» OBJECTIVE
Using the material below, copy every line where "scene" appears.

» SUPPLIED DATA
———

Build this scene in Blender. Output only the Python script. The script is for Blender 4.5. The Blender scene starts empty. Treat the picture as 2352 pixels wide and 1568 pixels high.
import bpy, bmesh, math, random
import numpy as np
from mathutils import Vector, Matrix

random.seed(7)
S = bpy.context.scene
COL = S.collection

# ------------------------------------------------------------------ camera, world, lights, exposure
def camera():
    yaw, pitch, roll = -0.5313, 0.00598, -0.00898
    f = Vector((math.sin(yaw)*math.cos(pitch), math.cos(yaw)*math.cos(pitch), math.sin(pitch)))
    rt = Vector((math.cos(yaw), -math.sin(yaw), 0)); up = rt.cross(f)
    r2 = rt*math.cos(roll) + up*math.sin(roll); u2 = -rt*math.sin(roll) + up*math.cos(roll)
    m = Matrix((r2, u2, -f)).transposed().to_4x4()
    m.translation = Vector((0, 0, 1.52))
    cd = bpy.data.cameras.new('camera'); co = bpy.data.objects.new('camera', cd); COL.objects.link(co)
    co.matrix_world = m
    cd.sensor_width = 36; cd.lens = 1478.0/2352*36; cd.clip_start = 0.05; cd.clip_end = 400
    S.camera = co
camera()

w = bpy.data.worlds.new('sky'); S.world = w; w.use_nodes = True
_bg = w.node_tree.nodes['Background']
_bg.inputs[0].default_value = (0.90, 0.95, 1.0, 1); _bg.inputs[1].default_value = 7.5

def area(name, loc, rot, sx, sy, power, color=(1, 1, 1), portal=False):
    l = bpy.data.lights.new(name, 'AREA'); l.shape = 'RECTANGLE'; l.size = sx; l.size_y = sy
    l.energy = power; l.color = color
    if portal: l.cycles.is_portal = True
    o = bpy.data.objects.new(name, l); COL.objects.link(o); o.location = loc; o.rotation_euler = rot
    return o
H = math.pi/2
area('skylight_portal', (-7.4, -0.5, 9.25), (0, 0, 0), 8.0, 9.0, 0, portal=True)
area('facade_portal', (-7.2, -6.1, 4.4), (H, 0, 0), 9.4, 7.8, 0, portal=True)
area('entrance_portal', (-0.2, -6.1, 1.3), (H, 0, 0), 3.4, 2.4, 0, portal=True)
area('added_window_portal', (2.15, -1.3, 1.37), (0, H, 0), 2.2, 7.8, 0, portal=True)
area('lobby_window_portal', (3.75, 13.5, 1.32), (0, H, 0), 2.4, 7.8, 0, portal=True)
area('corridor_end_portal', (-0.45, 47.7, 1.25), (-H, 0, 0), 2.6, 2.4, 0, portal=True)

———

» OUTPUT BELOW
Build this scene in Blender. Output only the Python script. The script is for Blender 4.5. The Blender scene starts empty. Treat the picture as 2352 pixels wide and 1568 pixels high.
S = bpy.context.scene